Splice : Graphic Violence: ‘Kick Ass,’ honors source material with desensitizing violence, realism

‘Kick-Ass’
Director: Matthew Vaughn
Starring: Aaron Johnson, Chloe Grace Moretz, Nicolas Cage, Mark Strong
Rating: 4/5 popcorns

Quentin Tarantino’s ‘Kill Bill’ (2003) may well be one of the only films released in the last quarter-century to rival the degree of desensitizing violence in ‘Kick-Ass,’ a superhero film that shames the meek and meaninglessly stylized releases of late. ‘Kick-Ass’ is one of the most shocking studio pictures to invade the market in a very long time. Retaining the most vital qualities of the genre in its ability to entertain and inspire wonder, the picture is downright revolutionary in its deconstruction of the superhero ideal.
   
By day, the titular superhero is the nerdy Dave Lizewski (Aaron Johnson), an average high school student who pals around with his loser friends, Marty (Clark Duke) and Todd (Evan Peters), with no discernible purpose to his life. However, after an incident in which a bystander does nothing to intervene in a mugging, Dave decides to attempt to become a real-life superhero. For Dave, the first step toward realizing his dream is, naturally, purchasing a green scuba suit and nunchucks online.
   
Dave is beaten mercilessly in his first crime-fighting escapade but morphs into an Internet phenomenon after fending off three hoodlums outside a convenience store. From this, the title ‘Kick-Ass’ is born. His burgeoning fame leads him to come into contact with superior superheroes. ‘Hit-Girl’ (Chloe Moretz) is an adorable 11-year-old who wields a double-edged blade like Bruce Lee. Her father, ‘Big Daddy’ (Nicolas Cage), a former cop with a dark sense of humor, joins their ranks as well. The mismatched bunch band together to take down crime lord Frank D’Amico, whose son Chris (Christopher Mintz-Plasse), a superhero himself, might be fighting for the wrong cause.
   
Where comic book adaptations such as ‘Sin City’ depend on their ultra-stylized aesthetic to affect their audience, ‘Kick-Ass’ is slyly disorienting. Director Matthew Vaughn fashions a more familiar universe in which to stage the action, amplifying the degree of graphic violence while grounding it in the realm of possibility.

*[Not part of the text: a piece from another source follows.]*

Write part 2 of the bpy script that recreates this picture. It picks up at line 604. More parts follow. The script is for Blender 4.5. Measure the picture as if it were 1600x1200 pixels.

Unlike Alan Moore’s ‘Watchmen,’ one of the most overrated and unrightfully treasured works of its time, ‘Kick-Ass’ wisely steers clear of philosophical blabbering. Vaughn’s goal is to make an action picture that sizzles like a classic John Woo action film, which he achieves with style to burn.
   
Rather than shy away from the source’s controversial subject matter, Vaughn fully embraces the graphic qualities of the comic and instills them with raw force. It is impossible not to consider the ages of the characters committing the violence, which makes it even more captivating than the likes of ‘Kill Bill’ and ‘Saw’ (2004). Here is a film in which a preteen kills an army of mafia henchmen single-handedly, only to have the boss beat her senseless. Here is a film in which a father shoots his daughter in the chest at point-blank range to test the durability of a bulletproof vest. Here is a film that mocks modern media’s depiction of violence as effectively as any film since Oliver Stone’s ‘Natural Born Killers’ (1994).
   
However, this innovative work is not without inconspicuous faults. Star Aaron Johnson is mediocre at playing a normal teenager, much of the action is borderline preposterous and the picture is at least 15 minutes too long.
   
Whether ‘Kick-Ass’ aspires to greatness is never quite clear. Perhaps that ambiguity is what makes it so oddly charming. The actors, Chloe Moretz chief among them, are so engaging that the audience comes to care for them as they would the players in a lavish drama. The picture is violent, bloody and brutal as hell but never numbing. It might desensitize, but the meticulousness with which Vaughn softens the action with moments of tenderness ensures that the picture keeps its head, even if it might be on the verge of combusting.